Short problem:
Extract all of the entries and set them down verbatim.

Working data:

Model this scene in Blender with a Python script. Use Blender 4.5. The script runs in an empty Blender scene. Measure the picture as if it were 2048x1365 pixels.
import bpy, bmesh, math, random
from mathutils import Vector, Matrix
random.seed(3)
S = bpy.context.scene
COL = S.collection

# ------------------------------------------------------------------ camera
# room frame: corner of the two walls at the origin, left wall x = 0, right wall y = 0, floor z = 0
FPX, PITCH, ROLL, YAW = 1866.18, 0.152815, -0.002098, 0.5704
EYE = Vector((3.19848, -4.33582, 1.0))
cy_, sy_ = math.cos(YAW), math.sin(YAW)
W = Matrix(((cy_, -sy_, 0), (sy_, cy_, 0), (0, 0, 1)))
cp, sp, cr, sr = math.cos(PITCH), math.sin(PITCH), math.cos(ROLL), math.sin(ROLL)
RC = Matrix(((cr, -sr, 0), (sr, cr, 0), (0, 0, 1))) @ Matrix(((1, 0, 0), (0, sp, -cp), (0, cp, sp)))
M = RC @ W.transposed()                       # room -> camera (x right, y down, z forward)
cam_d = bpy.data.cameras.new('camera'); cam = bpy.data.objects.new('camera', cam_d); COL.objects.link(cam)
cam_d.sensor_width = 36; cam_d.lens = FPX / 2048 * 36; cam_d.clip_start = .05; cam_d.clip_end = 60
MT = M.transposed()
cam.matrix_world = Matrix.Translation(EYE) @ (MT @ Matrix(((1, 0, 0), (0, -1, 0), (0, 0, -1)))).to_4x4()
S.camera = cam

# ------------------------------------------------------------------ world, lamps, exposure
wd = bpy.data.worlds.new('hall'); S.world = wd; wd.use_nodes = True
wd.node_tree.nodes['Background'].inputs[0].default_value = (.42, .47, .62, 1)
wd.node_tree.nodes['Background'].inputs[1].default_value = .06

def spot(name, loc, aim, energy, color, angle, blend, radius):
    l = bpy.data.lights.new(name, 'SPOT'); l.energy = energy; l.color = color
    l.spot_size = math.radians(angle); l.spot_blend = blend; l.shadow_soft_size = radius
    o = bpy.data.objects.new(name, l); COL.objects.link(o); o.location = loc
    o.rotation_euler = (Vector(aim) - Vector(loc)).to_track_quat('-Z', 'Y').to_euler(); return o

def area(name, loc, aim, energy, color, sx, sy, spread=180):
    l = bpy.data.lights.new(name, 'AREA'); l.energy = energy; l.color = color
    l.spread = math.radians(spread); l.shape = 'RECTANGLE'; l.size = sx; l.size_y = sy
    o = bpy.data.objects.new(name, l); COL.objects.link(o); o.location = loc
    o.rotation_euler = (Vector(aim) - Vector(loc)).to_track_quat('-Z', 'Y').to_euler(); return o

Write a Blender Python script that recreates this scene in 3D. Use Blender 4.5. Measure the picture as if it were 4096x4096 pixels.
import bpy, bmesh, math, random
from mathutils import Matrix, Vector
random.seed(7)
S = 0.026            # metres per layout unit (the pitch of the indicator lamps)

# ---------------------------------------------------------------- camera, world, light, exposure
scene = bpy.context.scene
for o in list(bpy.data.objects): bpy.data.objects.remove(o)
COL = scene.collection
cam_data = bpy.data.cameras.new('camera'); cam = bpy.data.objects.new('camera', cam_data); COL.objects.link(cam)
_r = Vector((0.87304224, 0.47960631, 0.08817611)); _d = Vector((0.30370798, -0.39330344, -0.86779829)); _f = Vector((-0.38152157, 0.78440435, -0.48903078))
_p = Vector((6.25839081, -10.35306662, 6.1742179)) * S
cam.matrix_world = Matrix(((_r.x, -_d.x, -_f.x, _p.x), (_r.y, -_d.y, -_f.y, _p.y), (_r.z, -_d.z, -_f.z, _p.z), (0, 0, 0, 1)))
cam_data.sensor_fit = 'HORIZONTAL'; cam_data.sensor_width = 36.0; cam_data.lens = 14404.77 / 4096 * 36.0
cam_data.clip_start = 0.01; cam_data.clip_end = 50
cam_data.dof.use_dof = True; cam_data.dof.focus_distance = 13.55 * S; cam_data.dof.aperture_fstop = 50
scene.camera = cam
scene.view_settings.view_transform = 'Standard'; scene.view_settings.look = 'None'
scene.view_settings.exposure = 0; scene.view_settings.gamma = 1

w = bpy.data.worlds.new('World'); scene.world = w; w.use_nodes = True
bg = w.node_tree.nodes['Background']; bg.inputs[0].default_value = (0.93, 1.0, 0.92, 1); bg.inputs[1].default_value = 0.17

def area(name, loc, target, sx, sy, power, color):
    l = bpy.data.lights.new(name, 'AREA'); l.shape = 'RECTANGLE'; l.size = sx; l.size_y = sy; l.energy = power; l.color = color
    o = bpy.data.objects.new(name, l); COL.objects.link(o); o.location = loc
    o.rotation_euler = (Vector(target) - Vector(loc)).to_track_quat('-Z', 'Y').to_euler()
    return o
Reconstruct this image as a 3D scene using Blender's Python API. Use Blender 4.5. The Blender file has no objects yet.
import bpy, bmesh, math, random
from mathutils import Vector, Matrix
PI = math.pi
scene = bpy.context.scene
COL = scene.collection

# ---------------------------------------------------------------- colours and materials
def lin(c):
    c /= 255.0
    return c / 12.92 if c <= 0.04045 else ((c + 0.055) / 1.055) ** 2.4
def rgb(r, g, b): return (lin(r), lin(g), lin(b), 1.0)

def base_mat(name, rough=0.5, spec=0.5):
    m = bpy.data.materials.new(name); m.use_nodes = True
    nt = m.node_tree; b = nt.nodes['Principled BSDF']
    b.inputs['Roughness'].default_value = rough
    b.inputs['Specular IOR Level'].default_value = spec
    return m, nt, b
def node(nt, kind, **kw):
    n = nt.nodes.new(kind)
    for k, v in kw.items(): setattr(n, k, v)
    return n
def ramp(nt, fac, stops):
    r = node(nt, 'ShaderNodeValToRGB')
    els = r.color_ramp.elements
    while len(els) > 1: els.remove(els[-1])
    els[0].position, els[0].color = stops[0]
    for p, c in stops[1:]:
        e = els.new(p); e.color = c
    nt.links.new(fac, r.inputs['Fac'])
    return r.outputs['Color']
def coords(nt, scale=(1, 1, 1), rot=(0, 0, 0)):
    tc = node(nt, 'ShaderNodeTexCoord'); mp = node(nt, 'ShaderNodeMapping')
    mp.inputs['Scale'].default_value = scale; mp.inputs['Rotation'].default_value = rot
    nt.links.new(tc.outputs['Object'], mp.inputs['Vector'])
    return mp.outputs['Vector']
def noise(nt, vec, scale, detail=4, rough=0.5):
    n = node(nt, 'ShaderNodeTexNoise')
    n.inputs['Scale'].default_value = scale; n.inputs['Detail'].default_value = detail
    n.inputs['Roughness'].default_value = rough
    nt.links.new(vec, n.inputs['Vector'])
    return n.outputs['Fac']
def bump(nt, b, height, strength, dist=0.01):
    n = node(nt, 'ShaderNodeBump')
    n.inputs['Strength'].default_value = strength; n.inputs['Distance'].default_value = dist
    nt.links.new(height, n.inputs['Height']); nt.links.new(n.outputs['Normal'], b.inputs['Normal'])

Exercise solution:
Model this scene in Blender with a Python script. Use Blender 4.5. The script runs in an empty Blender scene. Measure the picture as if it were 2048x1365 pixels.
import bpy, bmesh, math, random
from mathutils import Vector, Matrix
random.seed(3)
S = bpy.context.scene
COL = S.collection

# ------------------------------------------------------------------ camera
# room frame: corner of the two walls at the origin, left wall x = 0, right wall y = 0, floor z = 0
FPX, PITCH, ROLL, YAW = 1866.18, 0.152815, -0.002098, 0.5704
EYE = Vector((3.19848, -4.33582, 1.0))
cy_, sy_ = math.cos(YAW), math.sin(YAW)
W = Matrix(((cy_, -sy_, 0), (sy_, cy_, 0), (0, 0, 1)))
cp, sp, cr, sr = math.cos(PITCH), math.sin(PITCH), math.cos(ROLL), math.sin(ROLL)
RC = Matrix(((cr, -sr, 0), (sr, cr, 0), (0, 0, 1))) @ Matrix(((1, 0, 0), (0, sp, -cp), (0, cp, sp)))
M = RC @ W.transposed()                       # room -> camera (x right, y down, z forward)
cam_d = bpy.data.cameras.new('camera'); cam = bpy.data.objects.new('camera', cam_d); COL.objects.link(cam)
cam_d.sensor_width = 36; cam_d.lens = FPX / 2048 * 36; cam_d.clip_start = .05; cam_d.clip_end = 60
MT = M.transposed()
cam.matrix_world = Matrix.Translation(EYE) @ (MT @ Matrix(((1, 0, 0), (0, -1, 0), (0, 0, -1)))).to_4x4()
S.camera = cam

# ------------------------------------------------------------------ world, lamps, exposure
wd = bpy.data.worlds.new('hall'); S.world = wd; wd.use_nodes = True
wd.node_tree.nodes['Background'].inputs[0].default_value = (.42, .47, .62, 1)
wd.node_tree.nodes['Background'].inputs[1].default_value = .06

def spot(name, loc, aim, energy, color, angle, blend, radius):
    l = bpy.data.lights.new(name, 'SPOT'); l.energy = energy; l.color = color
    l.spot_size = math.radians(angle); l.spot_blend = blend; l.shadow_soft_size = radius
    o = bpy.data.objects.new(name, l); COL.objects.link(o); o.location = loc
    o.rotation_euler = (Vector(aim) - Vector(loc)).to_track_quat('-Z', 'Y').to_euler(); return o

def area(name, loc, aim, energy, color, sx, sy, spread=180):
    l = bpy.data.lights.new(name, 'AREA'); l.energy = energy; l.color = color
    l.spread = math.radians(spread); l.shape = 'RECTANGLE'; l.size = sx; l.size_y = sy
    o = bpy.data.objects.new(name, l); COL.objects.link(o); o.location = loc
    o.rotation_euler = (Vector(aim) - Vector(loc)).to_track_quat('-Z', 'Y').to_euler(); return o

Write a Blender Python script that recreates this scene in 3D. Use Blender 4.5. Measure the picture as if it were 4096x4096 pixels.
import bpy, bmesh, math, random
from mathutils import Matrix, Vector
random.seed(7)
S = 0.026            # metres per layout unit (the pitch of the indicator lamps)

# ---------------------------------------------------------------- camera, world, light, exposure
scene = bpy.context.scene
for o in list(bpy.data.objects): bpy.data.objects.remove(o)
COL = scene.collection
cam_data = bpy.data.cameras.new('camera'); cam = bpy.data.objects.new('camera', cam_data); COL.objects.link(cam)
_r = Vector((0.87304224, 0.47960631, 0.08817611)); _d = Vector((0.30370798, -0.39330344, -0.86779829)); _f = Vector((-0.38152157, 0.78440435, -0.48903078))
_p = Vector((6.25839081, -10.35306662, 6.1742179)) * S
cam.matrix_world = Matrix(((_r.x, -_d.x, -_f.x, _p.x), (_r.y, -_d.y, -_f.y, _p.y), (_r.z, -_d.z, -_f.z, _p.z), (0, 0, 0, 1)))
cam_data.sensor_fit = 'HORIZONTAL'; cam_data.sensor_width = 36.0; cam_data.lens = 14404.77 / 4096 * 36.0
cam_data.clip_start = 0.01; cam_data.clip_end = 50
cam_data.dof.use_dof = True; cam_data.dof.focus_distance = 13.55 * S; cam_data.dof.aperture_fstop = 50
scene.camera = cam
scene.view_settings.view_transform = 'Standard'; scene.view_settings.look = 'None'
scene.view_settings.exposure = 0; scene.view_settings.gamma = 1

w = bpy.data.worlds.new('World'); scene.world = w; w.use_nodes = True
bg = w.node_tree.nodes['Background']; bg.inputs[0].default_value = (0.93, 1.0, 0.92, 1); bg.inputs[1].default_value = 0.17

def area(name, loc, target, sx, sy, power, color):
    l = bpy.data.lights.new(name, 'AREA'); l.shape = 'RECTANGLE'; l.size = sx; l.size_y = sy; l.energy = power; l.color = color
    o = bpy.data.objects.new(name, l); COL.objects.link(o); o.location = loc
    o.rotation_euler = (Vector(target) - Vector(loc)).to_track_quat('-Z', 'Y').to_euler()
    return o
Reconstruct this image as a 3D scene using Blender's Python API. Use Blender 4.5. The Blender file has no objects yet.
import bpy, bmesh, math, random
from mathutils import Vector, Matrix
PI = math.pi
scene = bpy.context.scene
COL = scene.collection

# ---------------------------------------------------------------- colours and materials
def lin(c):
    c /= 255.0
    return c / 12.92 if c <= 0.04045 else ((c + 0.055) / 1.055) ** 2.4
def rgb(r, g, b): return (lin(r), lin(g), lin(b), 1.0)

def base_mat(name, rough=0.5, spec=0.5):
    m = bpy.data.materials.new(name); m.use_nodes = True
    nt = m.node_tree; b = nt.nodes['Principled BSDF']
    b.inputs['Roughness'].default_value = rough
    b.inputs['Specular IOR Level'].default_value = spec
    return m, nt, b
def node(nt, kind, **kw):
    n = nt.nodes.new(kind)
    for k, v in kw.items(): setattr(n, k, v)
    return n
def ramp(nt, fac, stops):
    r = node(nt, 'ShaderNodeValToRGB')
    els = r.color_ramp.elements
    while len(els) > 1: els.remove(els[-1])
    els[0].position, els[0].color = stops[0]
    for p, c in stops[1:]:
        e = els.new(p); e.color = c
    nt.links.new(fac, r.inputs['Fac'])
    return r.outputs['Color']
def coords(nt, scale=(1, 1, 1), rot=(0, 0, 0)):
    tc = node(nt, 'ShaderNodeTexCoord'); mp = node(nt, 'ShaderNodeMapping')
    mp.inputs['Scale'].default_value = scale; mp.inputs['Rotation'].default_value = rot
    nt.links.new(tc.outputs['Object'], mp.inputs['Vector'])
    return mp.outputs['Vector']
def noise(nt, vec, scale, detail=4, rough=0.5):
    n = node(nt, 'ShaderNodeTexNoise')
    n.inputs['Scale'].default_value = scale; n.inputs['Detail'].default_value = detail
    n.inputs['Roughness'].default_value = rough
    nt.links.new(vec, n.inputs['Vector'])
    return n.outputs['Fac']
def bump(nt, b, height, strength, dist=0.01):
    n = node(nt, 'ShaderNodeBump')
    n.inputs['Strength'].default_value = strength; n.inputs['Distance'].default_value = dist
    nt.links.new(height, n.inputs['Height']); nt.links.new(n.outputs['Normal'], b.inputs['Normal'])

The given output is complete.